Kommentar:Bescheidene Befunde

Gemessen am Gedröhne der Justiz sind die Abschluss-Befunde der Oberstaatsanwaltschaft im Fall Kirch bescheiden. Gravierende Vorwürfe wie Untreue und Betrug, die in Folge der Kirch-Insolvenz aufkamen, sind vom Tisch. Die verdächtige Spurenbildung in der Schweiz aber bleibt irgendwie unaufgeklärt.

Von Hans-Jürgen Jakobs

Es wurde, in amtlicher Mission, fast drei Jahre lang ermittelt. Die Insolvenz des Münchner Medienunternehmers Leo Kirch, die größte Wirtschaftspleite in der deutschen Geschichte, musste auch die Staatsanwaltschaft beschäftigen - zu verwickelt schien die Sache, allzu verdächtig die Spurenbildung im Nachbarland Schweiz.

Die Justiz machte ganz den Eindruck, mit großem Elan den Zusammenbruch des Kirch-Konzerns zu verfolgen. Ab und an tauchten in Medien Hinweise auf ihre Arbeit auf, und dass es vielleicht sogar Verwicklungen mit früheren Verdachtsfällen gebe, die ins ebenfalls geheimnisvolle Liechtenstein führten.

Gemessen an dem Gedröhne sind die Abschluss-Befunde der Münchner Oberstaatsanwaltschaft bescheiden.

Gravierende Vorwürfe - Untreue, Betrug - sind demnach vom Tisch. Es gibt keinen Prozess. Es gibt nur einige Strafbefehle, die gleichwohl ein Schlaglicht auf lockere Praktiken werfen, mit denen die Manager des verschachtelten Imperiums den Zeitpunkt der Bilanz-Wahrheit möglichst weit verschieben wollten.

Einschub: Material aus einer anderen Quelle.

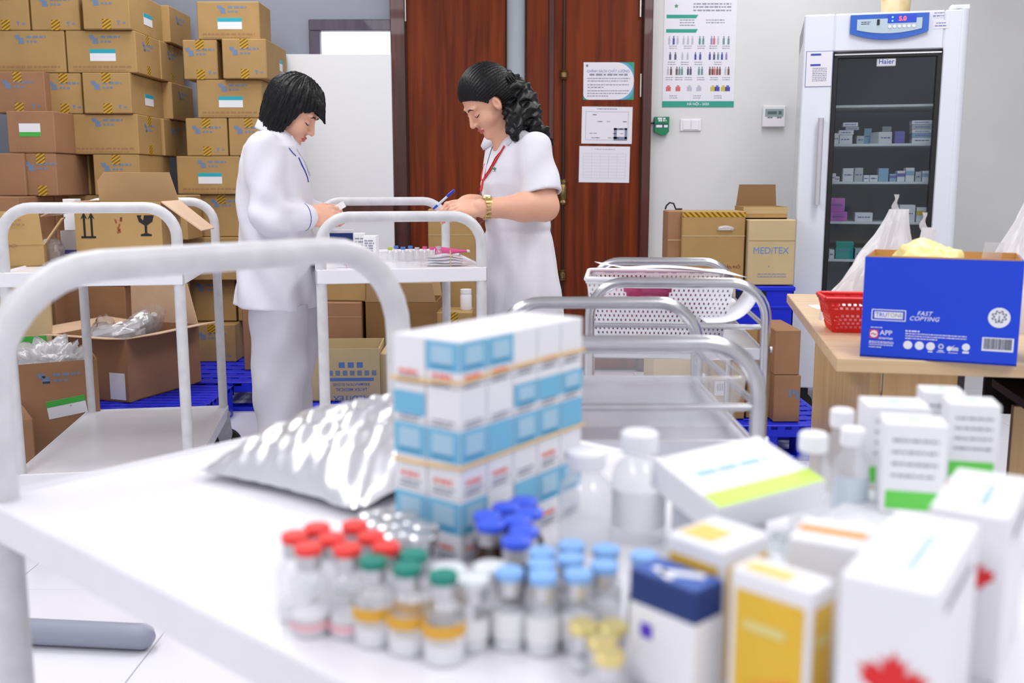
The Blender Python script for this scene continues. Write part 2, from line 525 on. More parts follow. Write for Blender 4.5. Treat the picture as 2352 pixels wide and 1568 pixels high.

Da hat Thomas Kirch, der Sohn des Eigentümers, eifrig riesige Beraterhonorare in Rechnung gestellt beim Hauptunternehmen Kirch Media, dem er als Aufsichtsrat in besonderer Weise verpflichtet war.

Und bei einer drängenden Kreditsache in Sachen Formel 1 hat der Manager Dieter Hahn ein wichtiges Dokument rückdatiert, damit die Gelder gesichert waren.

Gegen ihn, seinen Dienstherrn Kirch und den Finanzchef hat das Amtsgericht München Geldstrafen von jeweils 180 Tagessätzen zwischen 200 und 500 Euro erlassen. Das scheint kommod, vor allem angesichts der Vermögenverhältnisse der Betroffenen.

Leo Kirch sitzt jeden Tag in einem Büro in der Münchner Innenstadt und betreibt Prozesse gegen die Deutsche Bank, die er als Verursacher seiner Pleite sieht. Seine Frau hat Immobilienbesitz. Womöglich gibt es noch Beteiligungen und Finanzierungen, die ihm zuzurechnen sind. Der Medienmythos Kirch war zu schön, als dass Bayern und Deutschland ganz darauf verzichten könnte.

Die richtige Bilanz seines Untergangs von 2002 muss aber wohl erst noch geschrieben werden. Es ist eine Geschichte, in der die Schweiz eine Hauptrolle spielt und Exotenstaaten wie Panama. Einstweilen kann sich Leo Kirch rehabilitiert fühlen.